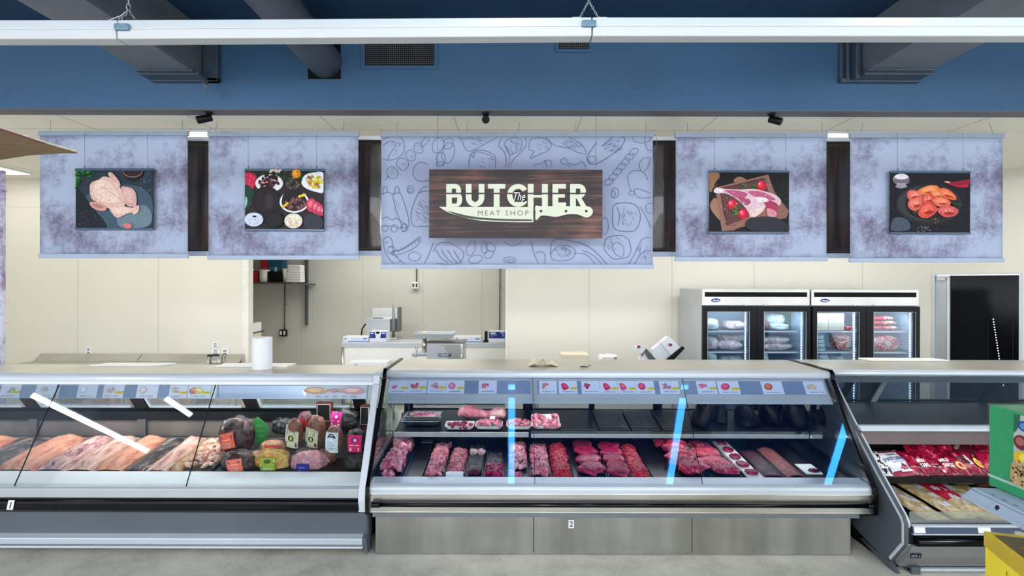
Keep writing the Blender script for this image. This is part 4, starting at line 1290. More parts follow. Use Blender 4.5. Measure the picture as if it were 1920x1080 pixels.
# blade
bl = crspline([(440,562),(560,562.5),(700,562.6),(900,562.7),(1066,563)], 3, False) + [(1066,664)] + crspline([(1066,664),(900,662),(740,656),(620,636),(520,606),(470,582),(440,562)], 4, False)[1:-1]
def flat_poly(name, pl, mat, d, th):
    from mathutils.geometry import tessellate_polygon
    f = [W(*T6(*p), d) for p in pl]; n = len(f)
    tr = tessellate_polygon([[Vector((p.x, p.z, 0)) for p in f]])
    mb = MB().add([(p.x, d-th, p.z) for p in f] + [(p.x, d, p.z) for p in f], [tuple(q) for q in tr] + [(i, (i+1) % n, n+(i+1) % n, n+i) for i in range(n)])
    return mb.build(name, mat, t)
flat_poly('knife_blade', bl, M['cream_sign'], DS-0.012, 0.008)
hd = crspline([(1081,556),(1120,558),(1200,558),(1300,558),(1400,558),(1440,562),(1462,585),(1455,615),(1425,632),(1395,625),(1360,612),(1290,612),(1220,628),(1150,620),(1115,622),(1092,648),(1080,640),(1081,600)], 4, True)
flat_poly('knife_handle', hd, M['cream_sign'], DS-0.012, 0.008)
a = Art(frontal(DS-0.0205), (0, -1, 0), 0.0002)
for x, y in ((1118,590),(1284,590),(1420,590)):
    a.disc(*T6(x, y), 9*S6, 9*S6, srgb(62, 62, 62), 18)
sh = [T6(*p) for p in crspline([(500,592),(560,618),(640,638),(760,650),(900,655),(1058,656)], 4, False)]
sh2 = [T6(*p) for p in crspline([(1058,645),(900,642),(760,636),(640,622),(560,604),(500,588)], 4, False)]
a.poly(sh + sh2, srgb(84, 86, 78))
a.build('blade_lines', M['print_matte'], t)
for s, x0, x1 in (('MEAT', 697, 846), ('SHOP', 880, 1035)):
    p = T6((x0+x1)/2, 619)
    text_mesh(s, frontal(DS-0.0205), p[0], p[1], 34*S6, MATS['grey sign letters'] if 'grey sign letters' in MATS else plain('grey sign letters', (112, 112, 110), 0.5), 'lettering', t, wid=(x1-x0)*S6, off=0.0, space=1.35)
p = T6(975, 528)
text_mesh('The', frontal(DS-0.021), p[0]+1, p[1]-0.5, 66*S6, M['black_matte'], 'script_outline', t, wid=80*S6, shear=0.35, off=0.035, lift=0.0042)
text_mesh('The', frontal(DS-0.021), p[0], p[1]-2.5, 56*S6, M['white_ink'], 'script_lettering', t, wid=76*S6, shear=0.35, off=0.0, lift=0.0062)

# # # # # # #

> Exercise description:
Go through the listing above and write it out again exactly, dropping the pictures.

> The output:
Keep writing the Blender script for this image. This is part 4, starting at line 1290. More parts follow. Use Blender 4.5. Measure the picture as if it were 1920x1080 pixels.
# blade
bl = crspline([(440,562),(560,562.5),(700,562.6),(900,562.7),(1066,563)], 3, False) + [(1066,664)] + crspline([(1066,664),(900,662),(740,656),(620,636),(520,606),(470,582),(440,562)], 4, False)[1:-1]
def flat_poly(name, pl, mat, d, th):
    from mathutils.geometry import tessellate_polygon
    f = [W(*T6(*p), d) for p in pl]; n = len(f)
    tr = tessellate_polygon([[Vector((p.x, p.z, 0)) for p in f]])
    mb = MB().add([(p.x, d-th, p.z) for p in f] + [(p.x, d, p.z) for p in f], [tuple(q) for q in tr] + [(i, (i+1) % n, n+(i+1) % n, n+i) for i in range(n)])
    return mb.build(name, mat, t)
flat_poly('knife_blade', bl, M['cream_sign'], DS-0.012, 0.008)
hd = crspline([(1081,556),(1120,558),(1200,558),(1300,558),(1400,558),(1440,562),(1462,585),(1455,615),(1425,632),(1395,625),(1360,612),(1290,612),(1220,628),(1150,620),(1115,622),(1092,648),(1080,640),(1081,600)], 4, True)
flat_poly('knife_handle', hd, M['cream_sign'], DS-0.012, 0.008)
a = Art(frontal(DS-0.0205), (0, -1, 0), 0.0002)
for x, y in ((1118,590),(1284,590),(1420,590)):
    a.disc(*T6(x, y), 9*S6, 9*S6, srgb(62, 62, 62), 18)
sh = [T6(*p) for p in crspline([(500,592),(560,618),(640,638),(760,650),(900,655),(1058,656)], 4, False)]
sh2 = [T6(*p) for p in crspline([(1058,645),(900,642),(760,636),(640,622),(560,604),(500,588)], 4, False)]
a.poly(sh + sh2, srgb(84, 86, 78))
a.build('blade_lines', M['print_matte'], t)
for s, x0, x1 in (('MEAT', 697, 846), ('SHOP', 880, 1035)):
    p = T6((x0+x1)/2, 619)
    text_mesh(s, frontal(DS-0.0205), p[0], p[1], 34*S6, MATS['grey sign letters'] if 'grey sign letters' in MATS else plain('grey sign letters', (112, 112, 110), 0.5), 'lettering', t, wid=(x1-x0)*S6, off=0.0, space=1.35)
p = T6(975, 528)
text_mesh('The', frontal(DS-0.021), p[0]+1, p[1]-0.5, 66*S6, M['black_matte'], 'script_outline', t, wid=80*S6, shear=0.35, off=0.035, lift=0.0042)
text_mesh('The', frontal(DS-0.021), p[0], p[1]-2.5, 56*S6, M['white_ink'], 'script_lettering', t, wid=76*S6, shear=0.35, off=0.0, lift=0.0062)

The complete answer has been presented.